Coloquio con mi esqueleto es otro soneto compuesto por versos endecasílabos (11 sílabas) de rima consonante. En realidad, los tres poemas que hemos comentado aquí están integrados por versos endecasílabos. En este poema sobresalen recursos retóricos como la hipálage: “camino errante”; paralelismo: ¿Te arrastro yo por mi camino errante / o tú me arrastras a tu desventura?); símil: “de tus huesos, que son como un ramaje”; metáfora: “el antifaz de carne que te cubre”. Hay un caso de sinécdoque que se da cuando se menciona el mes de octubre para referirse al otoño, lo que a su vez se transforma en metáfora, ya que la mención de la estación otoñal se aplica al momento en que la vida entra en una fase de deterioro progresivo con consecuencias a la larga fatales. Se destaca en todo el poema un juego de antítesis u oposiciones representadas por las dicotomías vida/muerte, cuerpo/espíritu, tejidos/huesos.

Por otra parte, en este poema (Coloquio…) sobresale el símbolo de la risa, atribuida a la actitud burlesca del esqueleto, que es como la expresión triunfal y por anticipado de la muerte. De igual manera están los otros símbolos que hemos mencionado en líneas anteriores: la carne como representación de la vida y el esqueleto como expresión de la muerte.

VI.

Conclusión

Dentro de la aparente sencillez de los poemas de Ligio Vizardi que hemos comentado en el presente trabajo, se configura todo un universo de riqueza conceptual respaldado por el empleo de un adecuado soporte estético. Leer con detenimiento estos poemas nos ha producido una gratísima sorpresa y nos ha inducido a pensar que si muchos de nuestros bardos del pasado están cubiertos por una gruesa capa de olvido es porque no han encontrado suficientes miradas escrutadoras, lectores que dediquen una mirada reposada a sus producciones, más allá de la superficie que las recubre.

En Ella lo quiso sobresale el tema amoroso que, en apariencia es el principal; sin embargo, más allá de esas apariencias, una lectura analítica nos remite al que quizás constituya el tema dominante: sintetizado en el tópico conocido como Carpen Diem (aprovecha tu día), el cual se refuerza con ese otro tópico conocido como “Collige, virgo, rosas” (Coge, virgen, las rosas). Ambos remiten a la necesidad de hacer un uso adecuado del tiempo, ya que este no demora su indeclinable pasar para acomodarse a las veleidades y caprichos humanos.
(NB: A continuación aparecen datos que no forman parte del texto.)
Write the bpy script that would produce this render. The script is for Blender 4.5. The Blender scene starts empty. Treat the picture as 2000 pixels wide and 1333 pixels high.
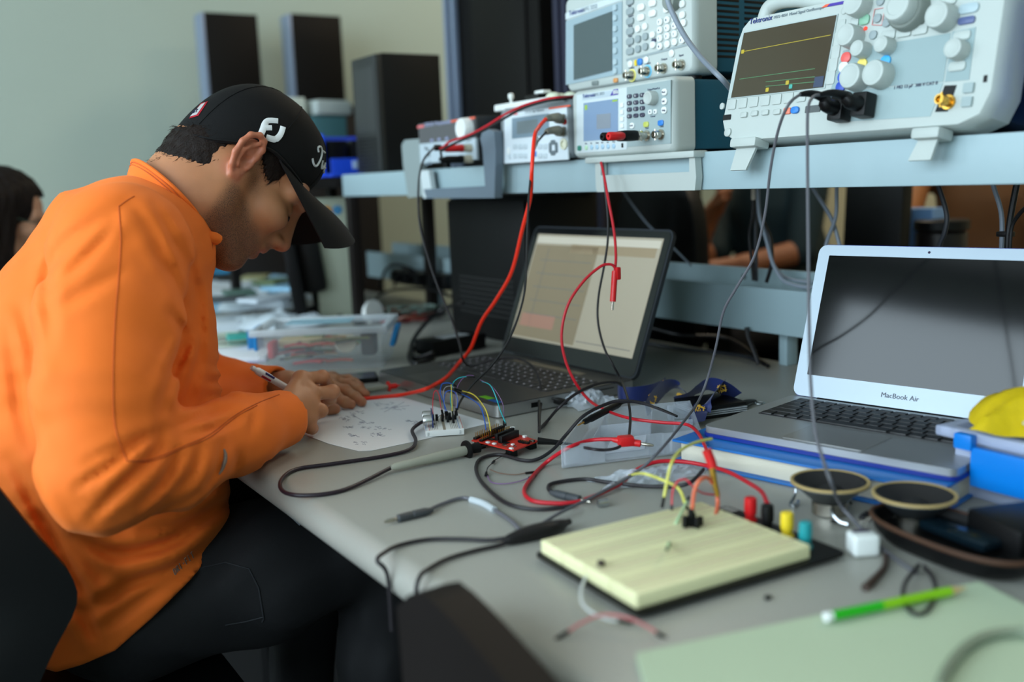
import bpy, bmesh, math, random
import numpy as np
import openvdb
from mathutils import Vector as V, Matrix as M
from mathutils.bvhtree import BVHTree
random.seed(7)
S = bpy.context.scene
COL = S.collection
PI = math.pi

# ------------------------------------------------------------------ camera
EYE = V((0, 0, 1.12))
YAW, PITCH, ROLL = math.radians(32.4), math.radians(9.2), math.radians(-2.25)
FPX = 1944.4
_f = V((math.sin(YAW)*math.cos(PITCH), math.cos(YAW)*math.cos(PITCH), -math.sin(PITCH)))
_r0 = V((math.cos(YAW), -math.sin(YAW), 0)); _u0 = _r0.cross(_f)
RT = _r0*math.cos(ROLL)+_u0*math.sin(ROLL)
UP = _u0*math.cos(ROLL)-_r0*math.sin(ROLL)
def ray(px, py): return _f+RT*((px-1000)/FPX)+UP*((667-py)/FPX)
def T(px, py, h=0.0):                      # point on the table top plane, h above it
    d = ray(px, py); return EYE+d*((.75+h-EYE.z)/d.z)
def PY(px, py, Y): d = ray(px, py); return EYE+d*(Y/d.y)
def PX(px, py, X): d = ray(px, py); return EYE+d*(X/d.x)
cd = bpy.data.cameras.new('camera'); cam = bpy.data.objects.new('camera', cd); COL.objects.link(cam)
cd.sensor_width = 36; cd.lens = FPX*36/2000; cd.clip_start = .05
_m = M((( RT.x, UP.x, -_f.x, EYE.x), (RT.y, UP.y, -_f.y, EYE.y), (RT.z, UP.z, -_f.z, EYE.z), (0, 0, 0, 1)))
cam.matrix_world = _m
S.camera = cam
cd.dof.use_dof = True; cd.dof.focus_distance = 1.40; cd.dof.aperture_fstop = 2.1; cd.dof.aperture_blades = 9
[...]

El acto recrea una escena rural, donde el erotismo se expresa sin vulgaridad ni morbo. Quizás es el tipo de poema que nuestros jóvenes necesiten leer para huir de ciertas tendencias presentes en una corriente musical en boga, que recurre a la exaltación de los más bajos instintos, expresados de una manera descarnada, tosca e irrespetuosa. Este poema no sólo trata sobre la relación carnal, sino que por efecto del carácter multívoco de la lengua literaria, propicia una reflexión sobre ciertas tendencias propias del sexo masculino y en general de la condición humana.

En su conjunto, los tres poemas del que nos hemos ocupado aquí merecen ser leídos y disfrutados por la comunidad de lectores dominicanos. Y su autor, Ligio Vizardi, por estos y por otros textos valiosos que nacieron de su talento creativo, merece una mayor difusión editorial. ¿A qué mayor gloria puede aspirar un escritor que la de ser reconocido por un colectivo de entusiastas lectores? He ahí un importante reto para la Editora Nacional.

Bibliografía

Balaguer, Joaquín (1997). Historia de la literatura dominicana. Santo Domingo: Impresora Corripio.
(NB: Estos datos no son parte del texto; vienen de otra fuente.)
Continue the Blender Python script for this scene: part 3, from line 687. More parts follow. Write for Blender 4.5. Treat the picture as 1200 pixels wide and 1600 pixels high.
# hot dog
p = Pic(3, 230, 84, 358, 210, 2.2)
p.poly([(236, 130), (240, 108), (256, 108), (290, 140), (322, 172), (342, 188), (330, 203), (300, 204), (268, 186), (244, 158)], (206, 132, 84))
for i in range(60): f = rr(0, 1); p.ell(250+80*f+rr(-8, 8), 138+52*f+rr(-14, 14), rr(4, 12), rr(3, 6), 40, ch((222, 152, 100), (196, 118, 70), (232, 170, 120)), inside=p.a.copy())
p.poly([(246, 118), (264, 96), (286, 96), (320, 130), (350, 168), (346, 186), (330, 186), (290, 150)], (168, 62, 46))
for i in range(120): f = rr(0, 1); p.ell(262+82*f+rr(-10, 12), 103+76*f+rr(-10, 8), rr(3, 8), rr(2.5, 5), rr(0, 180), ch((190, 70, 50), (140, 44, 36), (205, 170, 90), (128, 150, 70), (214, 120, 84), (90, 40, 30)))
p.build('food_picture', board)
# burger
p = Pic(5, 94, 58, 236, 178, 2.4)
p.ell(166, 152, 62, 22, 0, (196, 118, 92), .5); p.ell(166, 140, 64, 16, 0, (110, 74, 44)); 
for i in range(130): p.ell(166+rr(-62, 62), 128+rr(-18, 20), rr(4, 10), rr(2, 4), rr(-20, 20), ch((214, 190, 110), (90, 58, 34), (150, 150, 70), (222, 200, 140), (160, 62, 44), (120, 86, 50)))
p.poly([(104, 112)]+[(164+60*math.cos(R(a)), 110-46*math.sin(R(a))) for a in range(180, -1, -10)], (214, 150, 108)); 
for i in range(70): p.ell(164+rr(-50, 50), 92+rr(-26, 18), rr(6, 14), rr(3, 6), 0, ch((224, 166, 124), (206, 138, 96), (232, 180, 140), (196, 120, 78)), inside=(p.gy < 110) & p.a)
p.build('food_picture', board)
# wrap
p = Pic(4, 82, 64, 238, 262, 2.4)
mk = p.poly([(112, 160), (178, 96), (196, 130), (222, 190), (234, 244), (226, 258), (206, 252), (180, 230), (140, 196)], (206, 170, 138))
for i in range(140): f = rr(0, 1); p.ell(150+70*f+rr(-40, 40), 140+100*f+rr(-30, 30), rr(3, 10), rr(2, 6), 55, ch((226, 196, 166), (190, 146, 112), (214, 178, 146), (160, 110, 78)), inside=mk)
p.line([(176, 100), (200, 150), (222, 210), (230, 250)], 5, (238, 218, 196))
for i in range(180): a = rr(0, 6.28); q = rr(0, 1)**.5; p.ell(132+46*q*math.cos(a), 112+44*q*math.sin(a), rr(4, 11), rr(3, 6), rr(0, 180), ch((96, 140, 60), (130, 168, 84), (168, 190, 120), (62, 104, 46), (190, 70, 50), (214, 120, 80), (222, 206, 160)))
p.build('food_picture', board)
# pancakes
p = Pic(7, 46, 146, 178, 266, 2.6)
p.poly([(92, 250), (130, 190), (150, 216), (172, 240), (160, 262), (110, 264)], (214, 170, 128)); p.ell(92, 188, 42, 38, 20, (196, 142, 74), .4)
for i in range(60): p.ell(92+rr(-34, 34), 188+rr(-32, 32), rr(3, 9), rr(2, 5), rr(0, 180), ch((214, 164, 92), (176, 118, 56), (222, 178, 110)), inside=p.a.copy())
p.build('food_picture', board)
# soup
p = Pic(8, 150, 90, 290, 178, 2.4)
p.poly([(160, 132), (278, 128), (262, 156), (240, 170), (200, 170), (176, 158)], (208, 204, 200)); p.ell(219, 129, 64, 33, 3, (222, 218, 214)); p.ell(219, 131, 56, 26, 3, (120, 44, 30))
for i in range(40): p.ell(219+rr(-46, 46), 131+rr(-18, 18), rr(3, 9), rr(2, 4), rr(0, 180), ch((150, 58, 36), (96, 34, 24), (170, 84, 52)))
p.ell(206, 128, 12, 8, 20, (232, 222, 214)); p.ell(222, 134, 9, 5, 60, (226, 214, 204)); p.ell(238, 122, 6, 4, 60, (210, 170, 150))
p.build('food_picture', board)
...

Contín Aybar, Pedro (1943). Antología poética dominicana. Ciudad Trujillo: Librería Dominicana.

De la Vega, Garcilaso (1999). “Soneto XXIII” en Poetas españoles del Siglo de Oro. Antología. Barcelona: Edicomunicación, S.A.
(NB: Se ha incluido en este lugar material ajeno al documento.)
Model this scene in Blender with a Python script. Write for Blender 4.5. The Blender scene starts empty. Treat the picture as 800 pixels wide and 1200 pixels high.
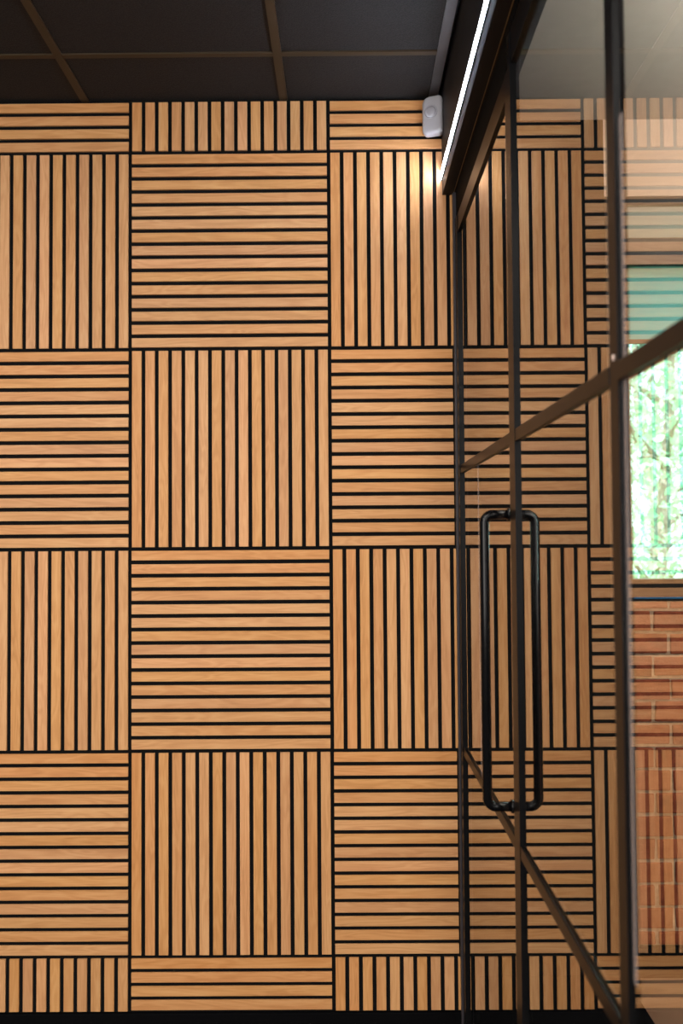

Góngora, Luis de y Quevedo, Francisco (1992). Lírica Barroca Española. Quito: Libresa /Colección Antares.

Rojas, Fernando de (1998). La Celestina. Santo Domingo: Alfa & Omega.

Rueda, Manuel (1996). Dos siglos de literatura dominicana (S. XIX – XX). Poesía I. Santo Domingo: Secretaría de Estado de Educación, Bellas Artes y Cultos. Colección Sesquicentenario de la Independencia Nacional.